◆ **Problem to solve**: Present the data once more in exactly its original form.

**** Data extract

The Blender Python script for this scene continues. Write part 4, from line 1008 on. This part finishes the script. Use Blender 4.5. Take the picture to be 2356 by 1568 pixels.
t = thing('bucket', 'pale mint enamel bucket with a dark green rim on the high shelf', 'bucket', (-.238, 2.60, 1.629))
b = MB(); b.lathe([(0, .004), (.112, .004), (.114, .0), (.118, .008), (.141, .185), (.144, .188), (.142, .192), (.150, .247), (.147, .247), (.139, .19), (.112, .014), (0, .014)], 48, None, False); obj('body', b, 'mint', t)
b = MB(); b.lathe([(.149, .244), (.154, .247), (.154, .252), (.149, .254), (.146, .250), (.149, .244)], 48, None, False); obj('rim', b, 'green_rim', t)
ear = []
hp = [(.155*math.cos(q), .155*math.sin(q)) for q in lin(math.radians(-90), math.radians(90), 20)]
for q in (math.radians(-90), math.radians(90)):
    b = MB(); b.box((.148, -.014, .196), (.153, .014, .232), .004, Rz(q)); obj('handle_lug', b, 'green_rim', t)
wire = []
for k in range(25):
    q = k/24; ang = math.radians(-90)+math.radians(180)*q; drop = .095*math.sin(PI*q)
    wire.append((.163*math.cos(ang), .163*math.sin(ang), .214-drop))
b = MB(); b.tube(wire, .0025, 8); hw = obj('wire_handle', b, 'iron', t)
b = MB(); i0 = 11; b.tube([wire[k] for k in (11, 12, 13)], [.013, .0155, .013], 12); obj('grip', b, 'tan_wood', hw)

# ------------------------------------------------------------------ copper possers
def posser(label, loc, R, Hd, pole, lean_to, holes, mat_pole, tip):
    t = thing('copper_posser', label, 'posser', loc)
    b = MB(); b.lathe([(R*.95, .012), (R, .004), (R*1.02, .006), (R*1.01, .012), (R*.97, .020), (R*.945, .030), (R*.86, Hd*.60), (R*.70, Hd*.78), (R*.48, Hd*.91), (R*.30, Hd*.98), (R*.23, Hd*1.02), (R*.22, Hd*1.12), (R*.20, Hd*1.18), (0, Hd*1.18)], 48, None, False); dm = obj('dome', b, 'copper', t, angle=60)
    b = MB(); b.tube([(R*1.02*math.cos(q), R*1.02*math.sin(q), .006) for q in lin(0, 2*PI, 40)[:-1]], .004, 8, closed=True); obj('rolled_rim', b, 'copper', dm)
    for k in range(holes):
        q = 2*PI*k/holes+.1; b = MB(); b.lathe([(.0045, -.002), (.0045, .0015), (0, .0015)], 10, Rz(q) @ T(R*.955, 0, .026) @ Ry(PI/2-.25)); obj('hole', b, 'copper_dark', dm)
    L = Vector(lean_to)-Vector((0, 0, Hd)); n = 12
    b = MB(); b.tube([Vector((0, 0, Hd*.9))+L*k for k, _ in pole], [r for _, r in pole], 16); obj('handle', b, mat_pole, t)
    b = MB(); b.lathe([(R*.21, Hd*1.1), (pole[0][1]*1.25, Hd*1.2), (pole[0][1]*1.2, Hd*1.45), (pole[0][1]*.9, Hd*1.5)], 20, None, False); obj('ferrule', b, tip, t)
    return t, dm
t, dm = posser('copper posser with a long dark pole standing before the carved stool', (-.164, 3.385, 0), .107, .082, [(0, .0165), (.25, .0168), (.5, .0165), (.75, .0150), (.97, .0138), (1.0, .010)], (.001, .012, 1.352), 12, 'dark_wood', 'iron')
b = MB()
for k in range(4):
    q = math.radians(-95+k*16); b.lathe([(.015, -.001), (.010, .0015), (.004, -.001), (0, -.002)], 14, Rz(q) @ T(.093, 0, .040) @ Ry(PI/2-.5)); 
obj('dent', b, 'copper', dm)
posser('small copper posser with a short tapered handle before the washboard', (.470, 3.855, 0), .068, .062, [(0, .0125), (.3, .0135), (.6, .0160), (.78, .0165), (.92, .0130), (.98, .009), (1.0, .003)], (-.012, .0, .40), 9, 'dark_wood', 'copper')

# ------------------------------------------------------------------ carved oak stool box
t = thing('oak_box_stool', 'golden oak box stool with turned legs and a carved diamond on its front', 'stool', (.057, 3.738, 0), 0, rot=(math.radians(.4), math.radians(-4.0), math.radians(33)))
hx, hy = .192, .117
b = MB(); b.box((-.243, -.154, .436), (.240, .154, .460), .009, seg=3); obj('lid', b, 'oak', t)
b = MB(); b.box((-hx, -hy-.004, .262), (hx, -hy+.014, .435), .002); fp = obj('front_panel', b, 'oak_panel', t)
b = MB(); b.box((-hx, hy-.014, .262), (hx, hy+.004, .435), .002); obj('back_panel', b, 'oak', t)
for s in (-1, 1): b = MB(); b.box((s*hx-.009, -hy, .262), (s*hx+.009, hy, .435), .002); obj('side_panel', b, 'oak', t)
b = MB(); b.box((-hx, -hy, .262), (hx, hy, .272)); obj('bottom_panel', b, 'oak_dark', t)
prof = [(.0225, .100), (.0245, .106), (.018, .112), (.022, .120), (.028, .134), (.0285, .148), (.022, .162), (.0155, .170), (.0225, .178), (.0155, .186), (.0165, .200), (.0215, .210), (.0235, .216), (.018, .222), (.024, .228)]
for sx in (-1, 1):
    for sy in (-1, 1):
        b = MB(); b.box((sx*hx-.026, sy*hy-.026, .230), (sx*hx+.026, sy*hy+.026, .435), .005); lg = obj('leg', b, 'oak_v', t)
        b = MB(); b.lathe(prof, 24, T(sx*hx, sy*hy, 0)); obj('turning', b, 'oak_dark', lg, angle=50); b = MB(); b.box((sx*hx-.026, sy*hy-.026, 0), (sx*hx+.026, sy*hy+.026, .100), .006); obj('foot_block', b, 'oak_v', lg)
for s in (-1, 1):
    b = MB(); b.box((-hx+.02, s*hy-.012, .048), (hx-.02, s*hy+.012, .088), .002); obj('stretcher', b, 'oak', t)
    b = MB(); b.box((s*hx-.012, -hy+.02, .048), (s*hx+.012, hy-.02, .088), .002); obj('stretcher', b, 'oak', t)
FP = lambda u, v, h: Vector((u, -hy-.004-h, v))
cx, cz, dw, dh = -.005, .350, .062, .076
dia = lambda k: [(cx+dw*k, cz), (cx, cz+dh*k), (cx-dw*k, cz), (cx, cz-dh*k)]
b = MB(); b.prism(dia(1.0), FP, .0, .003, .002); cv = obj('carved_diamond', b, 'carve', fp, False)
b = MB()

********

◆ **Correct output**:
The Blender Python script for this scene continues. Write part 4, from line 1008 on. This part finishes the script. Use Blender 4.5. Take the picture to be 2356 by 1568 pixels.
t = thing('bucket', 'pale mint enamel bucket with a dark green rim on the high shelf', 'bucket', (-.238, 2.60, 1.629))
b = MB(); b.lathe([(0, .004), (.112, .004), (.114, .0), (.118, .008), (.141, .185), (.144, .188), (.142, .192), (.150, .247), (.147, .247), (.139, .19), (.112, .014), (0, .014)], 48, None, False); obj('body', b, 'mint', t)
b = MB(); b.lathe([(.149, .244), (.154, .247), (.154, .252), (.149, .254), (.146, .250), (.149, .244)], 48, None, False); obj('rim', b, 'green_rim', t)
ear = []
hp = [(.155*math.cos(q), .155*math.sin(q)) for q in lin(math.radians(-90), math.radians(90), 20)]
for q in (math.radians(-90), math.radians(90)):
    b = MB(); b.box((.148, -.014, .196), (.153, .014, .232), .004, Rz(q)); obj('handle_lug', b, 'green_rim', t)
wire = []
for k in range(25):
    q = k/24; ang = math.radians(-90)+math.radians(180)*q; drop = .095*math.sin(PI*q)
    wire.append((.163*math.cos(ang), .163*math.sin(ang), .214-drop))
b = MB(); b.tube(wire, .0025, 8); hw = obj('wire_handle', b, 'iron', t)
b = MB(); i0 = 11; b.tube([wire[k] for k in (11, 12, 13)], [.013, .0155, .013], 12); obj('grip', b, 'tan_wood', hw)

# ------------------------------------------------------------------ copper possers
def posser(label, loc, R, Hd, pole, lean_to, holes, mat_pole, tip):
    t = thing('copper_posser', label, 'posser', loc)
    b = MB(); b.lathe([(R*.95, .012), (R, .004), (R*1.02, .006), (R*1.01, .012), (R*.97, .020), (R*.945, .030), (R*.86, Hd*.60), (R*.70, Hd*.78), (R*.48, Hd*.91), (R*.30, Hd*.98), (R*.23, Hd*1.02), (R*.22, Hd*1.12), (R*.20, Hd*1.18), (0, Hd*1.18)], 48, None, False); dm = obj('dome', b, 'copper', t, angle=60)
    b = MB(); b.tube([(R*1.02*math.cos(q), R*1.02*math.sin(q), .006) for q in lin(0, 2*PI, 40)[:-1]], .004, 8, closed=True); obj('rolled_rim', b, 'copper', dm)
    for k in range(holes):
        q = 2*PI*k/holes+.1; b = MB(); b.lathe([(.0045, -.002), (.0045, .0015), (0, .0015)], 10, Rz(q) @ T(R*.955, 0, .026) @ Ry(PI/2-.25)); obj('hole', b, 'copper_dark', dm)
    L = Vector(lean_to)-Vector((0, 0, Hd)); n = 12
    b = MB(); b.tube([Vector((0, 0, Hd*.9))+L*k for k, _ in pole], [r for _, r in pole], 16); obj('handle', b, mat_pole, t)
    b = MB(); b.lathe([(R*.21, Hd*1.1), (pole[0][1]*1.25, Hd*1.2), (pole[0][1]*1.2, Hd*1.45), (pole[0][1]*.9, Hd*1.5)], 20, None, False); obj('ferrule', b, tip, t)
    return t, dm
t, dm = posser('copper posser with a long dark pole standing before the carved stool', (-.164, 3.385, 0), .107, .082, [(0, .0165), (.25, .0168), (.5, .0165), (.75, .0150), (.97, .0138), (1.0, .010)], (.001, .012, 1.352), 12, 'dark_wood', 'iron')
b = MB()
for k in range(4):
    q = math.radians(-95+k*16); b.lathe([(.015, -.001), (.010, .0015), (.004, -.001), (0, -.002)], 14, Rz(q) @ T(.093, 0, .040) @ Ry(PI/2-.5)); 
obj('dent', b, 'copper', dm)
posser('small copper posser with a short tapered handle before the washboard', (.470, 3.855, 0), .068, .062, [(0, .0125), (.3, .0135), (.6, .0160), (.78, .0165), (.92, .0130), (.98, .009), (1.0, .003)], (-.012, .0, .40), 9, 'dark_wood', 'copper')

# ------------------------------------------------------------------ carved oak stool box
t = thing('oak_box_stool', 'golden oak box stool with turned legs and a carved diamond on its front', 'stool', (.057, 3.738, 0), 0, rot=(math.radians(.4), math.radians(-4.0), math.radians(33)))
hx, hy = .192, .117
b = MB(); b.box((-.243, -.154, .436), (.240, .154, .460), .009, seg=3); obj('lid', b, 'oak', t)
b = MB(); b.box((-hx, -hy-.004, .262), (hx, -hy+.014, .435), .002); fp = obj('front_panel', b, 'oak_panel', t)
b = MB(); b.box((-hx, hy-.014, .262), (hx, hy+.004, .435), .002); obj('back_panel', b, 'oak', t)
for s in (-1, 1): b = MB(); b.box((s*hx-.009, -hy, .262), (s*hx+.009, hy, .435), .002); obj('side_panel', b, 'oak', t)
b = MB(); b.box((-hx, -hy, .262), (hx, hy, .272)); obj('bottom_panel', b, 'oak_dark', t)
prof = [(.0225, .100), (.0245, .106), (.018, .112), (.022, .120), (.028, .134), (.0285, .148), (.022, .162), (.0155, .170), (.0225, .178), (.0155, .186), (.0165, .200), (.0215, .210), (.0235, .216), (.018, .222), (.024, .228)]
for sx in (-1, 1):
    for sy in (-1, 1):
        b = MB(); b.box((sx*hx-.026, sy*hy-.026, .230), (sx*hx+.026, sy*hy+.026, .435), .005); lg = obj('leg', b, 'oak_v', t)
        b = MB(); b.lathe(prof, 24, T(sx*hx, sy*hy, 0)); obj('turning', b, 'oak_dark', lg, angle=50); b = MB(); b.box((sx*hx-.026, sy*hy-.026, 0), (sx*hx+.026, sy*hy+.026, .100), .006); obj('foot_block', b, 'oak_v', lg)
for s in (-1, 1):
    b = MB(); b.box((-hx+.02, s*hy-.012, .048), (hx-.02, s*hy+.012, .088), .002); obj('stretcher', b, 'oak', t)
    b = MB(); b.box((s*hx-.012, -hy+.02, .048), (s*hx+.012, hy-.02, .088), .002); obj('stretcher', b, 'oak', t)
FP = lambda u, v, h: Vector((u, -hy-.004-h, v))
cx, cz, dw, dh = -.005, .350, .062, .076
dia = lambda k: [(cx+dw*k, cz), (cx, cz+dh*k), (cx-dw*k, cz), (cx, cz-dh*k)]
b = MB(); b.prism(dia(1.0), FP, .0, .003, .002); cv = obj('carved_diamond', b, 'carve', fp, False)
b = MB()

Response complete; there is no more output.